[start]

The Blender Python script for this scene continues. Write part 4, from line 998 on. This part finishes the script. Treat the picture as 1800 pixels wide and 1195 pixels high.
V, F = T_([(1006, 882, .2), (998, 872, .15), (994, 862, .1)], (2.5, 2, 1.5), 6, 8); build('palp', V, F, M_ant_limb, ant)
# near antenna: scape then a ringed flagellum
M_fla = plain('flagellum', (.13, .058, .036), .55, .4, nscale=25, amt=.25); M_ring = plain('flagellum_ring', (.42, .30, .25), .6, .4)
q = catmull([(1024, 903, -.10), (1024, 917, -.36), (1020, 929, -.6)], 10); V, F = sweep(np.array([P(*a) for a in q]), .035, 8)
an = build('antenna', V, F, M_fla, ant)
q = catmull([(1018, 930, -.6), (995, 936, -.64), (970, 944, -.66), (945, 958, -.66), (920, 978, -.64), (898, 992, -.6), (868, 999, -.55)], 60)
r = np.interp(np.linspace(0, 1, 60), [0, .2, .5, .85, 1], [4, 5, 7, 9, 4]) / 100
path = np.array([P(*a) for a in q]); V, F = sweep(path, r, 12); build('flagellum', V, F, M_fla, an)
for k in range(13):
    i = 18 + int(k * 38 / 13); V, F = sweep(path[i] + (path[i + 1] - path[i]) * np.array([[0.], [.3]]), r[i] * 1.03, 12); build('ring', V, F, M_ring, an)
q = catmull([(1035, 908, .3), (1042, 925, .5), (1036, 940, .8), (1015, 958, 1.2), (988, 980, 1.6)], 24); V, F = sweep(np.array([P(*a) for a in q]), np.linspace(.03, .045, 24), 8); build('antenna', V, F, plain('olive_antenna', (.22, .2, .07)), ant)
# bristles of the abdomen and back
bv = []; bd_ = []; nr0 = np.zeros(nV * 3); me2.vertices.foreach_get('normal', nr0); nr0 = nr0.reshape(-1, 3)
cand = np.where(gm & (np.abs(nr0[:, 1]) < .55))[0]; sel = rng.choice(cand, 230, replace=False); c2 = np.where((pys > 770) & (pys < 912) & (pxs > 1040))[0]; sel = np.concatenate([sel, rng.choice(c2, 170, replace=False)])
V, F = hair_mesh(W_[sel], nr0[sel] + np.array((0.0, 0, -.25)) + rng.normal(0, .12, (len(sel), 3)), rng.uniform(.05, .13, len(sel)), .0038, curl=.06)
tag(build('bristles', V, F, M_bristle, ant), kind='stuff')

[end]

§ INSTRUCTIONS TO FOLLOW:
Every line of the data above should be reproduced word for word.

§ SOLUTION:
The Blender Python script for this scene continues. Write part 4, from line 998 on. This part finishes the script. Treat the picture as 1800 pixels wide and 1195 pixels high.
V, F = T_([(1006, 882, .2), (998, 872, .15), (994, 862, .1)], (2.5, 2, 1.5), 6, 8); build('palp', V, F, M_ant_limb, ant)
# near antenna: scape then a ringed flagellum
M_fla = plain('flagellum', (.13, .058, .036), .55, .4, nscale=25, amt=.25); M_ring = plain('flagellum_ring', (.42, .30, .25), .6, .4)
q = catmull([(1024, 903, -.10), (1024, 917, -.36), (1020, 929, -.6)], 10); V, F = sweep(np.array([P(*a) for a in q]), .035, 8)
an = build('antenna', V, F, M_fla, ant)
q = catmull([(1018, 930, -.6), (995, 936, -.64), (970, 944, -.66), (945, 958, -.66), (920, 978, -.64), (898, 992, -.6), (868, 999, -.55)], 60)
r = np.interp(np.linspace(0, 1, 60), [0, .2, .5, .85, 1], [4, 5, 7, 9, 4]) / 100
path = np.array([P(*a) for a in q]); V, F = sweep(path, r, 12); build('flagellum', V, F, M_fla, an)
for k in range(13):
    i = 18 + int(k * 38 / 13); V, F = sweep(path[i] + (path[i + 1] - path[i]) * np.array([[0.], [.3]]), r[i] * 1.03, 12); build('ring', V, F, M_ring, an)
q = catmull([(1035, 908, .3), (1042, 925, .5), (1036, 940, .8), (1015, 958, 1.2), (988, 980, 1.6)], 24); V, F = sweep(np.array([P(*a) for a in q]), np.linspace(.03, .045, 24), 8); build('antenna', V, F, plain('olive_antenna', (.22, .2, .07)), ant)
# bristles of the abdomen and back
bv = []; bd_ = []; nr0 = np.zeros(nV * 3); me2.vertices.foreach_get('normal', nr0); nr0 = nr0.reshape(-1, 3)
cand = np.where(gm & (np.abs(nr0[:, 1]) < .55))[0]; sel = rng.choice(cand, 230, replace=False); c2 = np.where((pys > 770) & (pys < 912) & (pxs > 1040))[0]; sel = np.concatenate([sel, rng.choice(c2, 170, replace=False)])
V, F = hair_mesh(W_[sel], nr0[sel] + np.array((0.0, 0, -.25)) + rng.normal(0, .12, (len(sel), 3)), rng.uniform(.05, .13, len(sel)), .0038, curl=.06)
tag(build('bristles', V, F, M_bristle, ant), kind='stuff')